━━━ INFORMATION SUPPLIED
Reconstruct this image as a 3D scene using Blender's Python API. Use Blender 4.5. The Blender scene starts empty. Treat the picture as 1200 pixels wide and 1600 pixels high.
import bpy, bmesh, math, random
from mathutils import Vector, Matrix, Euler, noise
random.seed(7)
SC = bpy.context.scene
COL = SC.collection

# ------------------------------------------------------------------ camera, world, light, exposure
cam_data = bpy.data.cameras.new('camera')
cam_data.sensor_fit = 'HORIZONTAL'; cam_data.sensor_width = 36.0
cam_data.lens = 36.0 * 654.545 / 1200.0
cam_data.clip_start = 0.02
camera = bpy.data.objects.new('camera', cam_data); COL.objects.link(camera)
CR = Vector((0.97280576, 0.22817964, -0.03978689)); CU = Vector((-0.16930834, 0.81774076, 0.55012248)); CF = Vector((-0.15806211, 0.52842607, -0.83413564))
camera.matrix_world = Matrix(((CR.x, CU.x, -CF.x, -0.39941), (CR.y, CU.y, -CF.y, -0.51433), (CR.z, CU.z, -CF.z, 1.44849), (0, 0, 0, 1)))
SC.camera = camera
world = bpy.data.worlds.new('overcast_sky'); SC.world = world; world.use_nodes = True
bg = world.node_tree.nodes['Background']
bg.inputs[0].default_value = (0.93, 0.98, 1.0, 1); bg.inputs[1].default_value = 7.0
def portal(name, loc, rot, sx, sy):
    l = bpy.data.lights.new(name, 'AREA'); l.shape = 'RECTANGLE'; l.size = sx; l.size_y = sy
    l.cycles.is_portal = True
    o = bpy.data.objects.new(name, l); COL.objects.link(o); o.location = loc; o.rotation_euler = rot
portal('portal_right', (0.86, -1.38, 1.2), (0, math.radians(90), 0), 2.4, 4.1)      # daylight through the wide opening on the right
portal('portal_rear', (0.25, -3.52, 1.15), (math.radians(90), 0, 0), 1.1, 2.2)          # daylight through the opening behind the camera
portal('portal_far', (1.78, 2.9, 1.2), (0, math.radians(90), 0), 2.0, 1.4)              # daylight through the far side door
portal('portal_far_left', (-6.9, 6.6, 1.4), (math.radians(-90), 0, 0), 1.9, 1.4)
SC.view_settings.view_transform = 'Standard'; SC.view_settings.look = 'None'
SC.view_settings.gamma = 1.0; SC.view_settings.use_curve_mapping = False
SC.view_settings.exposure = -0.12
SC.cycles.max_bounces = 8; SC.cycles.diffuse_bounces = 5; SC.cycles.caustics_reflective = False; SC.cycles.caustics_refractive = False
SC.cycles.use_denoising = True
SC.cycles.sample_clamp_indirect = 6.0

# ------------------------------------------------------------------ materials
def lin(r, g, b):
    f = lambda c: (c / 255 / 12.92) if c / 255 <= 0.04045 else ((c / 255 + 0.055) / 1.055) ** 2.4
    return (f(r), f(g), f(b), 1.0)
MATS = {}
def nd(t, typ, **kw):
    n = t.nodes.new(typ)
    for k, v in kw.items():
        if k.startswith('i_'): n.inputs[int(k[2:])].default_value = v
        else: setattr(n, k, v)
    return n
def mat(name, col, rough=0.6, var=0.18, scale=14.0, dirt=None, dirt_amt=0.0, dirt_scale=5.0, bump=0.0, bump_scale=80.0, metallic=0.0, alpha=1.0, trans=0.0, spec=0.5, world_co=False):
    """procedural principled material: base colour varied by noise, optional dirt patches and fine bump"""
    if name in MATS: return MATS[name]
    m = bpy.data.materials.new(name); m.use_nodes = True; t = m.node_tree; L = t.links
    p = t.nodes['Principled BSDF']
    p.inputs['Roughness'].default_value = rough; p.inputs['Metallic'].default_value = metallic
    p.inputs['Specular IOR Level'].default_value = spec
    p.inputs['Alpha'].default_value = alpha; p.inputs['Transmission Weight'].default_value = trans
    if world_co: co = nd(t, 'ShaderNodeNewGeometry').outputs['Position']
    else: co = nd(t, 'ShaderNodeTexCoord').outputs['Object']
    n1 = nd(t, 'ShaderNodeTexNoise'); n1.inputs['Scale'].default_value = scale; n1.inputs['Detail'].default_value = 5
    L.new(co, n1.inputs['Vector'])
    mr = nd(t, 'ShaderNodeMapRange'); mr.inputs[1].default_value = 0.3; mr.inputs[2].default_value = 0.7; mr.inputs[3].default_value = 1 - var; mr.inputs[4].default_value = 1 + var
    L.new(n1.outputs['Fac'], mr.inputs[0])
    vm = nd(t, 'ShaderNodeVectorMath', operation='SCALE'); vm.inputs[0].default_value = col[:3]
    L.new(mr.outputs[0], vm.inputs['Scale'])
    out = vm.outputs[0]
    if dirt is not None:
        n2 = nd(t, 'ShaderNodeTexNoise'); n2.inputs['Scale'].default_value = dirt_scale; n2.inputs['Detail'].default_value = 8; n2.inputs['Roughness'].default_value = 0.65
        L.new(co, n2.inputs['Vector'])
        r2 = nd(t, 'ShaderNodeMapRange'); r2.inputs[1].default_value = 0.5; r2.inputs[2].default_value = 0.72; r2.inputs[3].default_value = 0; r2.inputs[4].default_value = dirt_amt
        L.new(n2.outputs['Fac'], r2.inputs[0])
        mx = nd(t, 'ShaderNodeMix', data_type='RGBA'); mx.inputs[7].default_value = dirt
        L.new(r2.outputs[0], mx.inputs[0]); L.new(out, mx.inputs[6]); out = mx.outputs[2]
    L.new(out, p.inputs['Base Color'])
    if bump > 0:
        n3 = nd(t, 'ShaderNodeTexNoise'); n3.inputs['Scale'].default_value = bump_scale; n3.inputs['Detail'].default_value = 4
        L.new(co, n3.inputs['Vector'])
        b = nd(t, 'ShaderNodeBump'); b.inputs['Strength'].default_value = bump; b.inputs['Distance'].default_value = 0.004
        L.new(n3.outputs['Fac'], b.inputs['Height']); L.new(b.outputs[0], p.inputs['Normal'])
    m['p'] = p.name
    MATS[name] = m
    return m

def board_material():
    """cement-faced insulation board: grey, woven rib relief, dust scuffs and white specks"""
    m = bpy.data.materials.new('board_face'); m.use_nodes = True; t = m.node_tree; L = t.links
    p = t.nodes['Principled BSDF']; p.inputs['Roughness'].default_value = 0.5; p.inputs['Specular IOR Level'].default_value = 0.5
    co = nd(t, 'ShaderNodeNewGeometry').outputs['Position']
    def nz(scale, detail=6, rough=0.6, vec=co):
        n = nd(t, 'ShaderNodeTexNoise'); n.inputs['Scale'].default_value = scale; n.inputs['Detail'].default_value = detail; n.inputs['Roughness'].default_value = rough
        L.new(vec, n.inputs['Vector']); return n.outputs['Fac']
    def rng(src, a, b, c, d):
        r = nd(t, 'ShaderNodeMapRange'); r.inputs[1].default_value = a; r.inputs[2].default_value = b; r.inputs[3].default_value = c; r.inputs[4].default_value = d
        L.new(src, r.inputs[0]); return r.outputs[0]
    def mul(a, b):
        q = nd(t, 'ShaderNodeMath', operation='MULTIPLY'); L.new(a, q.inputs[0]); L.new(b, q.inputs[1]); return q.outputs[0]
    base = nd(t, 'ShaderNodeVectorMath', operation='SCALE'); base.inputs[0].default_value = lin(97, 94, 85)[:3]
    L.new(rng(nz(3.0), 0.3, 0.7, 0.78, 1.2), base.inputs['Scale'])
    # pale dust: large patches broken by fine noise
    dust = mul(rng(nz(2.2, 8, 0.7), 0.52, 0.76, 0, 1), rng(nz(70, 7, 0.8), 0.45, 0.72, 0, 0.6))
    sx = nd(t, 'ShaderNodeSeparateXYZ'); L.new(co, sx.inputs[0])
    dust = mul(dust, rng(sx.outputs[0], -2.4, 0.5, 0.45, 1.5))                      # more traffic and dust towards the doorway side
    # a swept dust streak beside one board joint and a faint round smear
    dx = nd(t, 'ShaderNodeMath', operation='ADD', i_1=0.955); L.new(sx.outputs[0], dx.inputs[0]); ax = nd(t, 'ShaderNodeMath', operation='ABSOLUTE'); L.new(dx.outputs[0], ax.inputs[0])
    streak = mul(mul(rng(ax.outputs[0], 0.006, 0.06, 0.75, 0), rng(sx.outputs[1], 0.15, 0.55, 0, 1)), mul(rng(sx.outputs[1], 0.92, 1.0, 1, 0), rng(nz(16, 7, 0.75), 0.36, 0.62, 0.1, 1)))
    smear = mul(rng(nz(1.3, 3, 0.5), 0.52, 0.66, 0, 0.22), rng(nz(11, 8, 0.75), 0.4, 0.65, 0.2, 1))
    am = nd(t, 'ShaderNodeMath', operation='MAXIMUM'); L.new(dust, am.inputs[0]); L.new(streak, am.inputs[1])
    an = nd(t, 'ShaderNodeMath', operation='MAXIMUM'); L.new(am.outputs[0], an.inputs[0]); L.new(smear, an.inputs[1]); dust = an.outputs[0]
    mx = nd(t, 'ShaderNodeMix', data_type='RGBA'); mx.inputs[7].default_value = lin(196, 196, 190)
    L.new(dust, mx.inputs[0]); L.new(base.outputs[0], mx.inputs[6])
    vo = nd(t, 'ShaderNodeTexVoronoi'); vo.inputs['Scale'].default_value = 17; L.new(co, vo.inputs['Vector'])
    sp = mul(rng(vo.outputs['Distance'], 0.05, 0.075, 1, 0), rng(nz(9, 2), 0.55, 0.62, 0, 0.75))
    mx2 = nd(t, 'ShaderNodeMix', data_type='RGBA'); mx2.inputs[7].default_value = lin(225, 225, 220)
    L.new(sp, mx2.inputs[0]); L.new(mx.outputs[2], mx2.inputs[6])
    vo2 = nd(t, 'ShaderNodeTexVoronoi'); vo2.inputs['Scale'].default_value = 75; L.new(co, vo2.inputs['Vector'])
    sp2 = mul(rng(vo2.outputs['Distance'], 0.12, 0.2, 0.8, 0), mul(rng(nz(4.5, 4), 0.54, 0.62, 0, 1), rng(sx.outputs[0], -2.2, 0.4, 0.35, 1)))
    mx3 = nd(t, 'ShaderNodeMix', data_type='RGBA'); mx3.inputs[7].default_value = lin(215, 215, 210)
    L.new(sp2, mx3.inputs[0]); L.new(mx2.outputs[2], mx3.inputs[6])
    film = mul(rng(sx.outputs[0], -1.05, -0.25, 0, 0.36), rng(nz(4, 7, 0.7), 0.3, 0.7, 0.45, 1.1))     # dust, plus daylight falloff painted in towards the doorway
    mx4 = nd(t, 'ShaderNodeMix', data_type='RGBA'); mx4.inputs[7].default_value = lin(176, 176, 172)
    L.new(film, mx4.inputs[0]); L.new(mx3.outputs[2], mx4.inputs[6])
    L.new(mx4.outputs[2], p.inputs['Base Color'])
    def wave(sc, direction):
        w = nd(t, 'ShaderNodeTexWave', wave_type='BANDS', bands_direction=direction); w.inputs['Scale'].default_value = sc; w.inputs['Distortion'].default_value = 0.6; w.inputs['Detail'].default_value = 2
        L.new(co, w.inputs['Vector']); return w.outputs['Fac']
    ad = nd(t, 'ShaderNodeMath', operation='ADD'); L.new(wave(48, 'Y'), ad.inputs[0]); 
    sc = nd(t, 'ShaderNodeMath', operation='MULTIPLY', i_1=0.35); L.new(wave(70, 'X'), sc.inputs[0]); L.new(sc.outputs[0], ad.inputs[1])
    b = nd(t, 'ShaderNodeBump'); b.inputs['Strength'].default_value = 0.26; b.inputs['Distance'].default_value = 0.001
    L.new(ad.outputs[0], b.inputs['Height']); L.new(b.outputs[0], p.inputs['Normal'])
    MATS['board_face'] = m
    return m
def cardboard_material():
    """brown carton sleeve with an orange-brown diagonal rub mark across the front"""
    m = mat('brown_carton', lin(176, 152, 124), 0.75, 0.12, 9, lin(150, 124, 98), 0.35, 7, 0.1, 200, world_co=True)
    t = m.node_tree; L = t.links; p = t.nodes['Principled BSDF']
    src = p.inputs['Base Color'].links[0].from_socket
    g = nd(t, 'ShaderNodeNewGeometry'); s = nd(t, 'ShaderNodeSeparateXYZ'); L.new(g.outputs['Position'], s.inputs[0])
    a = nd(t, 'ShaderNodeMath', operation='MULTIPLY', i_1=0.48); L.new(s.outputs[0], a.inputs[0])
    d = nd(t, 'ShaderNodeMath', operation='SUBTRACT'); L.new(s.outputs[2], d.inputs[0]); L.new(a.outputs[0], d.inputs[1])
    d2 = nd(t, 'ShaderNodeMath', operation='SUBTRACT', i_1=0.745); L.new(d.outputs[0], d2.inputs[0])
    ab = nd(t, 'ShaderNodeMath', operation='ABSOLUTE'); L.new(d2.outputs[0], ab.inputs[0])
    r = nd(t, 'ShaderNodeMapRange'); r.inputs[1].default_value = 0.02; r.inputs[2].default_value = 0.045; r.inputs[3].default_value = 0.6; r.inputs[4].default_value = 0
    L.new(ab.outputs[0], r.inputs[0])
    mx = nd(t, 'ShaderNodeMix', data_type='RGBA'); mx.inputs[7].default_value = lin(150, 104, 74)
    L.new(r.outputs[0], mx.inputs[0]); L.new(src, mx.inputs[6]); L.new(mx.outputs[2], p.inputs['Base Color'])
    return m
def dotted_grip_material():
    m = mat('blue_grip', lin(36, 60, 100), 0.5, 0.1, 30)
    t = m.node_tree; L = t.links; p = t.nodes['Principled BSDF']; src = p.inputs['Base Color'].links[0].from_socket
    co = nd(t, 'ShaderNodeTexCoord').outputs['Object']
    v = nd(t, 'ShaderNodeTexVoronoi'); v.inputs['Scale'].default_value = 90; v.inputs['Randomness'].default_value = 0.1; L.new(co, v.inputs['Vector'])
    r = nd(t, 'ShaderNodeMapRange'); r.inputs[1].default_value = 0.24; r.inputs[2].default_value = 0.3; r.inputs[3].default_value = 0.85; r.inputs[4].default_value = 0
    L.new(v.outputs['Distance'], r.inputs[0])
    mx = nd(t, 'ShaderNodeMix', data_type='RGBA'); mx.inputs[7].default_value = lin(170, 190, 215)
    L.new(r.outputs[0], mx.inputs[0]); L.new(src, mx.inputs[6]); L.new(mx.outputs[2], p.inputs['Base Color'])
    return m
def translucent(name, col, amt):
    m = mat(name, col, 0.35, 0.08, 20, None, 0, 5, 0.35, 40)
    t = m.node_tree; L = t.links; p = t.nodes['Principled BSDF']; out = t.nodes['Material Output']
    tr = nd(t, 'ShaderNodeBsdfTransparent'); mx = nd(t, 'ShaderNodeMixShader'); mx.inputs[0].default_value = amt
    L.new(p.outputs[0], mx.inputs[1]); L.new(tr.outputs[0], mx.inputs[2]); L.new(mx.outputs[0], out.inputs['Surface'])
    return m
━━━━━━
# SET EXERCISE
The lines from the top of the data above down to the line containing "COL = SC.collection" are to be copied exactly; no other line should appear.

# SOLUTION TO THE EXERCISE
Reconstruct this image as a 3D scene using Blender's Python API. Use Blender 4.5. The Blender scene starts empty. Treat the picture as 1200 pixels wide and 1600 pixels high.
import bpy, bmesh, math, random
from mathutils import Vector, Matrix, Euler, noise
random.seed(7)
SC = bpy.context.scene
COL = SC.collection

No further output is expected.